After 16 long days, the government is back to work. Hundreds of thousands of workers returned to their office after three weeks of confusion and worry.

However just because government is open for business it doesn’t mean things are back to normal. Jeff Neal is the Senior Vice President with ICF International. He told Chris Dorobek on the DorobekINSIDER program that the lead up to the budget deal was a little like playing whack-a-mole. (This interview was recorded a day before the shutdown ended.)


During the shutdown we saw a lot of individual programs get funded but not all of them. Why?

“In Whack-A-Mole, the kids game, a little mole pops its head out of a hole and you are supposed to hit it with a hammer. You keep on doing that until they are popping up so fast that you can’t hit them anymore. Then the game is over. That’s really what I saw with Congress reacting to the public outcry over things like closing memorials. The memorials were closed. People were getting upset. So Congress says “ah, we’ll open the memorials.” People got upset because death benefits were not being paid to the families of our military who have died in the line of duty. So they fixed that too. You have item after item that people start realizing, “Wow people actually do kind of benefit from this government thing.” Congress decided maybe we should keep part of it open after all and they start trying to play whack-a-mole with the things that people are screaming about. As the shutdown progresses it will get to a point where you just can’t whack enough of these moles and the public will have a fit over it, because it is so irresponsible to be doing it this way,” said Neal.

Government is more than individual agencies, a team?

“When people who are outside of government think of it, they see it as a collective of unrelated organizations. They think the DOD doesn’t really work with DHS. But in reality there is this whole other world that is referred to as the Inter-Agency. That is the world between agencies where things actually get done. A good example is DHS and DOD. Those two departments work together all the time. There is an enormous amount of work that they do that can not be done without the other one. So when big chunks of agencies are shutdown, it may very well be that I am working today, but the people I need to work with in two or three other departments aren’t here. When they are not there the stuff that I need to get done can’t be done, because they own a piece of it.
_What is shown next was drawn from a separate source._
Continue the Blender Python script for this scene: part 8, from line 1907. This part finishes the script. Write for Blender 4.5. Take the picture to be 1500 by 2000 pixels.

So when you start taking chunks out of the Inter-Agency, you start finding that things can’t be done,” said Neal.

What’s the role of the Inter-Agency?

“There is so much work that gets done in the interagency, that when we are bringing people up in the civil service particularly people we think are going to be real stars at some point in government we get them exposed to the Inter-Agency. We teach them how to make the context and build the relationships. How to share information and how to work in Inter-Agency groups. Those groups have become more essential as government has become more complex in the past few years. This is something that I think has some potential long-term implications that aren’t going to go away just because we turn government back on. Government doesn’t work like a toggle switch. You can’t just turn it back on and think everything will return to normal. There have been a couple of weeks of things not getting done and there may be a little more of that,” said Neal.

Government is reopened, but how do you deal with the shutdown emotions?

“Leaders are going to be dealing with anger, envy and righteous indignation. Someone is going to say, “I had to work for three weeks straight and I didn’t get paid. And my neighbor down the street had three weeks off and she’s getting paid for the entire time.” What a lot of agencies are going to have to do is help their employees through that. It is almost like dealing with grief. In some respects you have to go through some stages to get to the end. What I am afraid we are going to find is it isn’t over when it’s over. There are lasting repercussions that the agencies will have to deal with. That resentment and anger is a big part of it,” said Neal

Employee engagement and satisfaction will take a dip.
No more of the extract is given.